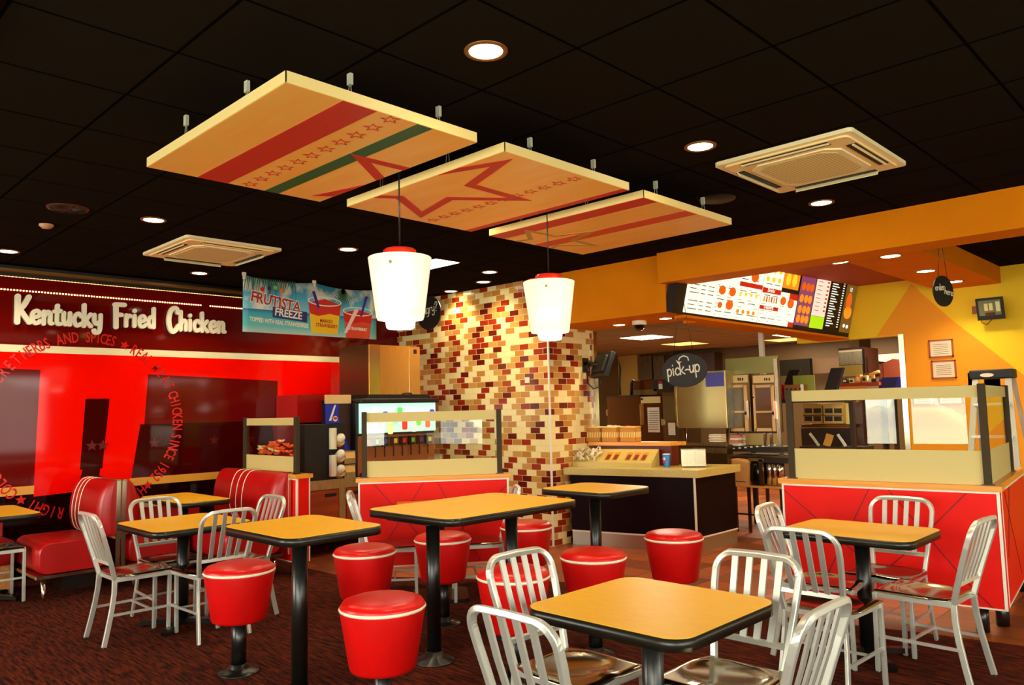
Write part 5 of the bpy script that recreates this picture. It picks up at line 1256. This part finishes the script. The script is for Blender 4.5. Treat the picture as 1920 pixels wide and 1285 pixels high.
k.body('body', STEELD); k.box('door', PANELST, 1244, 743, 1267, 789, 0, 0.01); k.box('door', STEELD, 1244, 791, 1267, 822, 0, 0.01); k.box('paper_note', PAPER, 1254, 793, 1267, 816, 0.01, 0.003); k.box('latch', CHROME, 1242, 786, 1247, 798, 0.0, 0.03)  # olive upper door, dark steel body and lower door
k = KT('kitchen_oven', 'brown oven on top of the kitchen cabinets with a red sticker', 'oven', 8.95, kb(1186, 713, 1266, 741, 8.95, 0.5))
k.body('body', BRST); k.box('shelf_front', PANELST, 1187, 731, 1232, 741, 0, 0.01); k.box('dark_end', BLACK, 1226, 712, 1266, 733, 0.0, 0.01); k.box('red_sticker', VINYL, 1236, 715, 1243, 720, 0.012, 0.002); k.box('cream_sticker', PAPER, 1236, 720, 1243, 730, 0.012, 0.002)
one('black_hose', MB().tube([at(1163, 741, y=8.88), at(1162, 720, y=8.9), at(1163, 690, y=8.9), at(1160, 676, y=8.6), at(1154, 671, y=8.0)], 0.014, 8).tube([at(1184, 741, y=8.86), at(1184, 720, y=8.88), at(1188, 713, y=8.88)], 0.02, 8), BLACK, 'black cable rising from the brown cabinet to the order screen', 'cable')
for (a, b, lab) in ((1197, 1222, 'left steel wall panel high at the kitchen back'), (1225, 1246, 'right steel wall panel high at the kitchen back')):
    bb_ = kb(a, 668, b, 712, 13.5, 0.1); one('wall_cladding', MB().box(*bb_), STEEL, lab, 'panel')
bb_ = kb(1248, 664, 1340, 700, 13.3, 0.3); one('dark_cupboard', MB().box(*bb_), mat('cupboard_brown', (60, 32, 12), 0.4), 'dark brown cupboards at the kitchen back behind the pick-up sign', 'cupboard')
bb_ = kb(1126, 668, 1195, 742, 13.5, 0.1); one('wall_panel', MB().box(*bb_), mat('olive_wall', (206, 168, 78), 0.6), 'pale olive wall panel at the kitchen left, behind the order screen', 'panel')
# big bright steel door
k = KT('steel_refrigerator', 'large bright steel refrigerator door behind the pick-up sign', 'refrigerator', 8.5, kb(1269, 697, 1362, 803, 8.5, 0.3))
k.body('body', STEEL); k.box('door', steel_mat('door_steel', (200, 190, 140), 0.22), 1270, 698, 1361, 802, 0, 0.012); k.box('hinge_strip', CHROME, 1267, 725, 1270, 800, 0.0, 0.02); k.box('blue_sticker', mat('sticker_blue', (90, 90, 190), 0.4), 1324, 699, 1358, 725, 0.012, 0.002)
for u in (1276, 1357): k.put(MB().lathe([(0.02, 0.0), (0.02, at(u, 803, y=8.5).z)], 12, (at(u, 803, y=8.5).x, 8.6, 0)), 'leg', CHROME)
k = KT('prep_counter', 'steel counter with drawers under the bright refrigerator door', 'counter', 8.35, kb(1272, 834, 1364, 900, 8.35, 0.14, True))
k.body('body', STEELD); k.box('top_edge', STEEL, 1271, 831, 1364, 836, 0, 0.03); k.box('drawer', STEEL, 1300, 840, 1362, 850, 0, 0.01)
k = KT('plate_stack', 'stack of cream trays under the bright refrigerator door', 'trays', 8.36, kb(1330, 816, 1352, 831, 8.36, 0.12))
p0_ = k.b
for q in range(5): k.put(MB().box(p0_[0]-0.01*(q % 2), p0_[1], p0_[2]+0.012+q*0.019, p0_[3], p0_[4], p0_[2]+0.012+q*0.019+0.014), 'tray', CREAM)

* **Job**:
Go through the material above and print all of it exactly, except the pictures.

* **Final result**:
Write part 5 of the bpy script that recreates this picture. It picks up at line 1256. This part finishes the script. The script is for Blender 4.5. Treat the picture as 1920 pixels wide and 1285 pixels high.
k.body('body', STEELD); k.box('door', PANELST, 1244, 743, 1267, 789, 0, 0.01); k.box('door', STEELD, 1244, 791, 1267, 822, 0, 0.01); k.box('paper_note', PAPER, 1254, 793, 1267, 816, 0.01, 0.003); k.box('latch', CHROME, 1242, 786, 1247, 798, 0.0, 0.03)  # olive upper door, dark steel body and lower door
k = KT('kitchen_oven', 'brown oven on top of the kitchen cabinets with a red sticker', 'oven', 8.95, kb(1186, 713, 1266, 741, 8.95, 0.5))
k.body('body', BRST); k.box('shelf_front', PANELST, 1187, 731, 1232, 741, 0, 0.01); k.box('dark_end', BLACK, 1226, 712, 1266, 733, 0.0, 0.01); k.box('red_sticker', VINYL, 1236, 715, 1243, 720, 0.012, 0.002); k.box('cream_sticker', PAPER, 1236, 720, 1243, 730, 0.012, 0.002)
one('black_hose', MB().tube([at(1163, 741, y=8.88), at(1162, 720, y=8.9), at(1163, 690, y=8.9), at(1160, 676, y=8.6), at(1154, 671, y=8.0)], 0.014, 8).tube([at(1184, 741, y=8.86), at(1184, 720, y=8.88), at(1188, 713, y=8.88)], 0.02, 8), BLACK, 'black cable rising from the brown cabinet to the order screen', 'cable')
for (a, b, lab) in ((1197, 1222, 'left steel wall panel high at the kitchen back'), (1225, 1246, 'right steel wall panel high at the kitchen back')):
    bb_ = kb(a, 668, b, 712, 13.5, 0.1); one('wall_cladding', MB().box(*bb_), STEEL, lab, 'panel')
bb_ = kb(1248, 664, 1340, 700, 13.3, 0.3); one('dark_cupboard', MB().box(*bb_), mat('cupboard_brown', (60, 32, 12), 0.4), 'dark brown cupboards at the kitchen back behind the pick-up sign', 'cupboard')
bb_ = kb(1126, 668, 1195, 742, 13.5, 0.1); one('wall_panel', MB().box(*bb_), mat('olive_wall', (206, 168, 78), 0.6), 'pale olive wall panel at the kitchen left, behind the order screen', 'panel')
# big bright steel door
k = KT('steel_refrigerator', 'large bright steel refrigerator door behind the pick-up sign', 'refrigerator', 8.5, kb(1269, 697, 1362, 803, 8.5, 0.3))
k.body('body', STEEL); k.box('door', steel_mat('door_steel', (200, 190, 140), 0.22), 1270, 698, 1361, 802, 0, 0.012); k.box('hinge_strip', CHROME, 1267, 725, 1270, 800, 0.0, 0.02); k.box('blue_sticker', mat('sticker_blue', (90, 90, 190), 0.4), 1324, 699, 1358, 725, 0.012, 0.002)
for u in (1276, 1357): k.put(MB().lathe([(0.02, 0.0), (0.02, at(u, 803, y=8.5).z)], 12, (at(u, 803, y=8.5).x, 8.6, 0)), 'leg', CHROME)
k = KT('prep_counter', 'steel counter with drawers under the bright refrigerator door', 'counter', 8.35, kb(1272, 834, 1364, 900, 8.35, 0.14, True))
k.body('body', STEELD); k.box('top_edge', STEEL, 1271, 831, 1364, 836, 0, 0.03); k.box('drawer', STEEL, 1300, 840, 1362, 850, 0, 0.01)
k = KT('plate_stack', 'stack of cream trays under the bright refrigerator door', 'trays', 8.36, kb(1330, 816, 1352, 831, 8.36, 0.12))
p0_ = k.b
for q in range(5): k.put(MB().box(p0_[0]-0.01*(q % 2), p0_[1], p0_[2]+0.012+q*0.019, p0_[3], p0_[4], p0_[2]+0.012+q*0.019+0.014), 'tray', CREAM)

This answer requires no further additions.